Lactantius (born ad 240, North Africa—died c. 320, Augusta Treverorum, Belgica [now Trier, Ger.]) was a Christian apologist and one of the most reprinted of the Latin Church Fathers, whose Divinae institutiones (“Divine Precepts”), a classically styled philosophical refutation of early-4th-century anti-Christian tracts, was the first systematic Latin account of the Christian attitude toward life. Lactantius was referred to as the “Christian Cicero” by Renaissance humanists.
Lactantius was appointed a teacher of rhetoric at Nicomedia (later İzmit, Tur.) by the Roman emperor Diocletian.
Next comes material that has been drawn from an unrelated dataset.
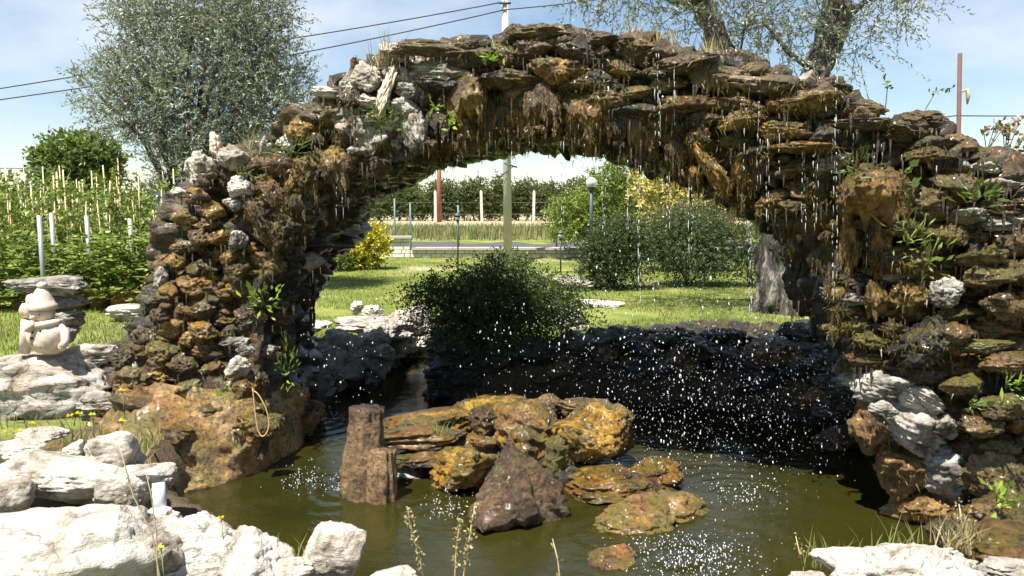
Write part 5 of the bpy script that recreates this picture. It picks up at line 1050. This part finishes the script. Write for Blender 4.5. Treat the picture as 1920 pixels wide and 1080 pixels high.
for px_, py_, n, w, hgt in [(610, 800, 130, .16, .10), (570, 912, 130, .14, .07), (645, 922, 110, .10, .07), (835, 968, 130, .12, .10), (1265, 1055, 340, .30, .07), (1400, 935, 160, .3, .05), (1150, 930, 120, .2, .12), (430, 882, 70, .2, .03), (1330, 1060, 260, .25, .07)]:
    q = gp(px_, py_); PP.append(np.stack([q.x + rg.normal(size=n) * w * .6, q.y + rg.normal(size=n) * w * .5, np.abs(rg.normal(size=n)) * hgt], 1)); RR.append((.0014 + .0034 * rg.random(n) ** 1.5))
drops('splash_drops', 'white splashes where the drops hit the pond', np.concatenate(PP), np.concatenate(RR), 'drop', 1.1)
b = MB()                                  # thin broken strands of water
for px_, y0, y1 in [(1200, 310, 560), (1127, 120, 180), (1133, 290, 440), (1055, 265, 420), (990, 265, 330), (1232, 100, 250), (1262, 115, 230), (1240, 170, 270), (1178, 300, 430), (1425, 190, 330), (1462, 250, 340), (1440, 260, 430), (1505, 280, 420), (1530, 290, 420), (1570, 100, 220), (1565, 220, 560), (1560, 260, 330), (1405, 420, 600), (1627, 420, 480), (860, 290, 330), (630, 350, 420), (640, 370, 400), (1690, 290, 360), (1730, 310, 370), (1760, 310, 360), (1640, 270, 310), (1605, 250, 300), (1655, 270, 330), (1252, 330, 440), (1295, 350, 470), (1098, 270, 330), (957, 265, 300), (1395, 240, 320)]:
    for s_ in range(2 if y1 - y0 > 90 else 1):
        x = px_ + rg.uniform(-4, 4); y = y0; d_ = dfront(px_, y0) - .10 + rg.uniform(-.04, .04)
        while y < y1:
            l = rg.uniform(4, 9) if rg.random() < .6 else rg.uniform(9, 26); x += rg.uniform(-1.4, 1.4); r0 = rg.uniform(.001, .0030)
            b.tube([at(x, y, d_), at(x + rg.uniform(-1, 1), y + l * .5, d_), at(x, y + l, d_)], [r0 * .6, r0, r0 * .5], 5); y += l + rg.uniform(1, 16)
kind(tag(obj('water_strands', b.mesh('water_strands'), M['stream']), 'thin strands of water trickling off the arch stones', 'water'), 'stuff')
When the emperor began persecuting Christians, however, Lactantius resigned his post about 305 and returned to the West. Later, in about 317, he came out of retirement to tutor the emperor Constantine’s son Crispus, at Trier.
Only Lactantius’ writings dealing with Christianity have survived. His principal work, the Divinae institutiones, depended more on the testimony of classical authors than on that of sacred Scripture. It repudiated what he termed the deluding superstitions of pagan cults, proposing in their place the Christian religion as a theism, or rationalized belief in a single Supreme Being who is the source creating all else. In a companion work, “On the Death of Persecutors,” Lactantius held that the Christian God—in contradistinction to the remote, unconcerned God of Stoic deism—could intervene to right human injustice. Moreover, he maintained that Roman justice could be better perfected by rooting it in the Christian doctrine of divine fatherhood uniting the human race in universal fraternity through the mediation of Christ than by basing it on the Latin concept of aequitas (“equity”).
Limited by an unprofound view of religion as popular morality, Lactantius was more adept in showing the incongruity of heathen polytheism than in establishing Christian teaching.